=== GIVEN EXERCISE ===
Every line must be returned precisely as it is written.

=== GIVEN DATA ===
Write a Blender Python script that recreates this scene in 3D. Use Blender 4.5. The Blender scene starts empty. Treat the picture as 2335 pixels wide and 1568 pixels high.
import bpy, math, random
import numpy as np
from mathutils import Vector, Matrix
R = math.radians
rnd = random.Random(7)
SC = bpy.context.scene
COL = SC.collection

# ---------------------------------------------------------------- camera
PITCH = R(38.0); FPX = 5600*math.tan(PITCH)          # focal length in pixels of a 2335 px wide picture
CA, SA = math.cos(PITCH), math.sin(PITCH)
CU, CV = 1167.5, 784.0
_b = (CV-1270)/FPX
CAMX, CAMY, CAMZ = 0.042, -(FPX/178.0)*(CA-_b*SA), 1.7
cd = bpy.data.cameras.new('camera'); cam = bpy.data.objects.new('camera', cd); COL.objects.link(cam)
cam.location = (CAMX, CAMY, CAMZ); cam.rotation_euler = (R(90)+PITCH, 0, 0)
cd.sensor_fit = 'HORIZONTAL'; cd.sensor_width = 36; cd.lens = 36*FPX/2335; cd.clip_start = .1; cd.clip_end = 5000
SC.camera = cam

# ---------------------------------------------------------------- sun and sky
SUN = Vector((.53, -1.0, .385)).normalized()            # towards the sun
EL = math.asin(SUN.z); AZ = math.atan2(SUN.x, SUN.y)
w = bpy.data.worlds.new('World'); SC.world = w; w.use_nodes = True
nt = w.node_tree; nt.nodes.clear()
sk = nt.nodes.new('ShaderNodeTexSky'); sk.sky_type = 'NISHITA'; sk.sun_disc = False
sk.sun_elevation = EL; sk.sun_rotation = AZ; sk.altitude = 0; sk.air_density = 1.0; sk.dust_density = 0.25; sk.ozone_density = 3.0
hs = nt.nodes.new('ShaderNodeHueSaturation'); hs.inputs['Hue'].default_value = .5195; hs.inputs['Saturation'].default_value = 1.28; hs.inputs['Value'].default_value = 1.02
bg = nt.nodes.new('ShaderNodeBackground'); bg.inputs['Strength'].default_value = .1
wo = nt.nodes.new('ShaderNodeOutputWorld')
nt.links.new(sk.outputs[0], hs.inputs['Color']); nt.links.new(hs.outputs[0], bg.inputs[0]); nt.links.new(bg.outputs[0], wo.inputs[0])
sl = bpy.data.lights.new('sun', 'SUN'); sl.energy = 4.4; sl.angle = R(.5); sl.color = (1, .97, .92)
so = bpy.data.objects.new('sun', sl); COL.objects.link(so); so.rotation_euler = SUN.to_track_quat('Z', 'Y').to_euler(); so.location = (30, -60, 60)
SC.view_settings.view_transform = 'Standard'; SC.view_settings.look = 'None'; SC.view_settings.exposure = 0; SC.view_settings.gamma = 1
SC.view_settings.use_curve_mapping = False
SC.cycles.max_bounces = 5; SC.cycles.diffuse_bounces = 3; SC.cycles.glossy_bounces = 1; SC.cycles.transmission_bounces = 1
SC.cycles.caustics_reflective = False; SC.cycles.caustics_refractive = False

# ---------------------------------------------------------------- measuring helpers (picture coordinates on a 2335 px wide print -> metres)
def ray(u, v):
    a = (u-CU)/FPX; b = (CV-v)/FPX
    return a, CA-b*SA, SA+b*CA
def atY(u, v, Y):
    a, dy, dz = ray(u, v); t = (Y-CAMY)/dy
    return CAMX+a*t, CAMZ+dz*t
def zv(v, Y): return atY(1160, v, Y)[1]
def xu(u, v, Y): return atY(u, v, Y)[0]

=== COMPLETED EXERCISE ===
Write a Blender Python script that recreates this scene in 3D. Use Blender 4.5. The Blender scene starts empty. Treat the picture as 2335 pixels wide and 1568 pixels high.
import bpy, math, random
import numpy as np
from mathutils import Vector, Matrix
R = math.radians
rnd = random.Random(7)
SC = bpy.context.scene
COL = SC.collection

# ---------------------------------------------------------------- camera
PITCH = R(38.0); FPX = 5600*math.tan(PITCH)          # focal length in pixels of a 2335 px wide picture
CA, SA = math.cos(PITCH), math.sin(PITCH)
CU, CV = 1167.5, 784.0
_b = (CV-1270)/FPX
CAMX, CAMY, CAMZ = 0.042, -(FPX/178.0)*(CA-_b*SA), 1.7
cd = bpy.data.cameras.new('camera'); cam = bpy.data.objects.new('camera', cd); COL.objects.link(cam)
cam.location = (CAMX, CAMY, CAMZ); cam.rotation_euler = (R(90)+PITCH, 0, 0)
cd.sensor_fit = 'HORIZONTAL'; cd.sensor_width = 36; cd.lens = 36*FPX/2335; cd.clip_start = .1; cd.clip_end = 5000
SC.camera = cam

# ---------------------------------------------------------------- sun and sky
SUN = Vector((.53, -1.0, .385)).normalized()            # towards the sun
EL = math.asin(SUN.z); AZ = math.atan2(SUN.x, SUN.y)
w = bpy.data.worlds.new('World'); SC.world = w; w.use_nodes = True
nt = w.node_tree; nt.nodes.clear()
sk = nt.nodes.new('ShaderNodeTexSky'); sk.sky_type = 'NISHITA'; sk.sun_disc = False
sk.sun_elevation = EL; sk.sun_rotation = AZ; sk.altitude = 0; sk.air_density = 1.0; sk.dust_density = 0.25; sk.ozone_density = 3.0
hs = nt.nodes.new('ShaderNodeHueSaturation'); hs.inputs['Hue'].default_value = .5195; hs.inputs['Saturation'].default_value = 1.28; hs.inputs['Value'].default_value = 1.02
bg = nt.nodes.new('ShaderNodeBackground'); bg.inputs['Strength'].default_value = .1
wo = nt.nodes.new('ShaderNodeOutputWorld')
nt.links.new(sk.outputs[0], hs.inputs['Color']); nt.links.new(hs.outputs[0], bg.inputs[0]); nt.links.new(bg.outputs[0], wo.inputs[0])
sl = bpy.data.lights.new('sun', 'SUN'); sl.energy = 4.4; sl.angle = R(.5); sl.color = (1, .97, .92)
so = bpy.data.objects.new('sun', sl); COL.objects.link(so); so.rotation_euler = SUN.to_track_quat('Z', 'Y').to_euler(); so.location = (30, -60, 60)
SC.view_settings.view_transform = 'Standard'; SC.view_settings.look = 'None'; SC.view_settings.exposure = 0; SC.view_settings.gamma = 1
SC.view_settings.use_curve_mapping = False
SC.cycles.max_bounces = 5; SC.cycles.diffuse_bounces = 3; SC.cycles.glossy_bounces = 1; SC.cycles.transmission_bounces = 1
SC.cycles.caustics_reflective = False; SC.cycles.caustics_refractive = False

# ---------------------------------------------------------------- measuring helpers (picture coordinates on a 2335 px wide print -> metres)
def ray(u, v):
    a = (u-CU)/FPX; b = (CV-v)/FPX
    return a, CA-b*SA, SA+b*CA
def atY(u, v, Y):
    a, dy, dz = ray(u, v); t = (Y-CAMY)/dy
    return CAMX+a*t, CAMZ+dz*t
def zv(v, Y): return atY(1160, v, Y)[1]
def xu(u, v, Y): return atY(u, v, Y)[0]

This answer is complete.